La regia non finiremo però mai di lodarla, sia per il primo filo del dittico, sia per il secondo de L'heure espagnole di Ravel, il cui scenario, una Toledo del XVIII secolo, si staglia su uno sfondo prima di omunculi e teschi proiettati sul fondo della scena in video, poi da dischi volanti, e finalmente, tra una scena e l'altra di Conceptiòn ed i suoi supposti amanti, su qualche paradisiaca visione da Eldorado sudamericano e tropicale, con piante ed uccellini variopinti (le scene che abbiamo piu' ammirato). Ersan Mondtag, insieme ai costumi steampunk di Johanna Stenzel, Sasha Zauner alle luci, ed i video di Luis August Krawen, è riuscito a movimentare continuativamente le scene con un ritmo percussivo e perfettamente sincronizzato con la musica diretta da Michele Mariotti e riprodotta con estrema esattezza dall'Orchestra del Teatro capitolino, in modo trascinante e coinvolgente, per colore e condivisione anche con i cantanti ed il Coro.

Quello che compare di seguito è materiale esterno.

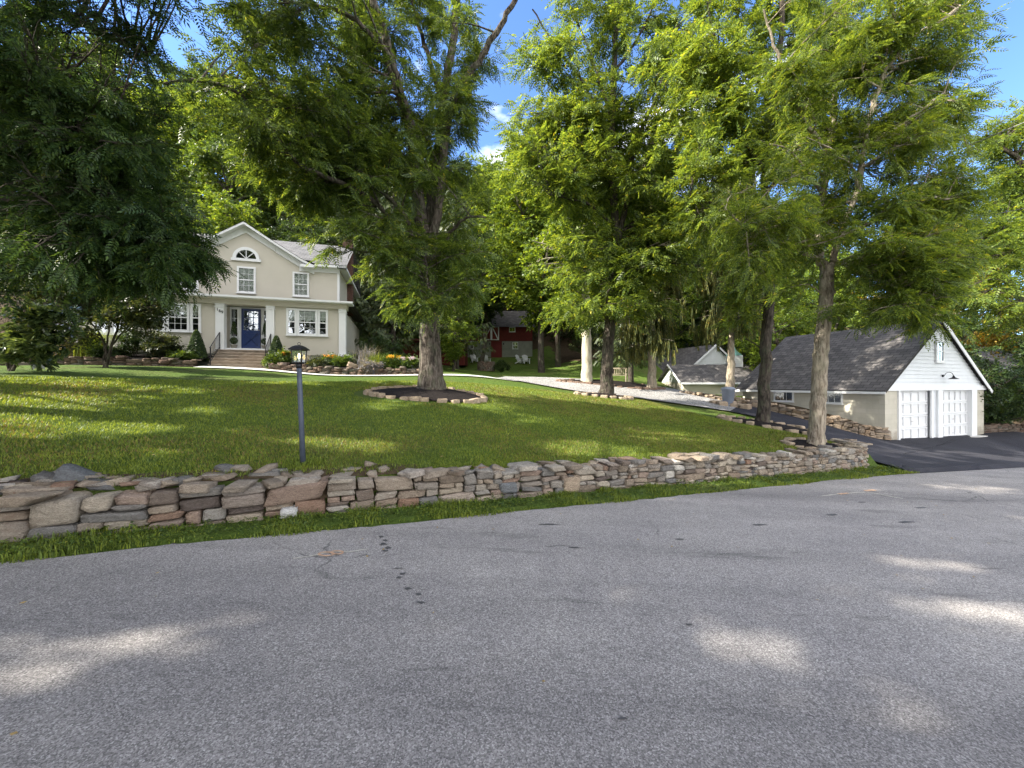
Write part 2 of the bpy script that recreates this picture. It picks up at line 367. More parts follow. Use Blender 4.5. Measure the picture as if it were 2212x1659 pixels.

Simpaticamente attivo all'inizio ed alla fine il Torquemada di Ya-Chung Huang, beffato abilmente dal"affamata" Conceptiòn, meravigliosa sul palco, e ad un ritmo vocale a tratti forsennato: Karine Deshayes, modulava la voce rendendo noto chi preferisse - il Gonzalve fessacchiotto e prditempo di Giovanni Sala al riccone Don Iñigo Gomez di Nicola Ulivieri - ed infine la "scoperta" del cinetico trasportatore di pendole, il sempre notevole Markus Werba, una sicurezza per chi lo conosce, da Onegin a Leporello e Papageno (solo per dirne qualcuno dei suoi ruoli clou).
Per riassumere, nonostante l'imago focus del dittico sia "che il tempo sta per finire", con Orologione e pendole ovunque, o, per dirla con Shakespeare, "Time is out of Joint", "Il tempo è fuor di sesto", ovvero "fuori dai cardini", stesso titolo di un romanzo di Philip Kindred Dick, qui i tempi, ritmici, vocali, orchestrali che dir si voglia, c'erano tutti, alla faccia dello scenario di tanto in tanto apocalittico! Quindi, come il pubblico applaude, noi pure "plaudiamo" ad un carpe diem ("cogli l'attimo") tutto musicale, italico ed iberico, con la magnifica serata appena trascorsa del Mercoledì delle Ceneri, quest'anno coincidente con San Valentino, che ha suggellato l'inizio della Quaresima in senso straordinario.
Nota bene a parte:
Stendiamo però una lamentela sugli ultimi tre libretti, che per leggerli fisicamente si devono quasi squarciare, visto che sono incollati e, per chi li legge e non li usa come soprammobili, sono alquanto difficoltosi da maneggiare. Un ritorno ai precedenti, che era un piacere sfogliare? Lo auspichiamo grandemente!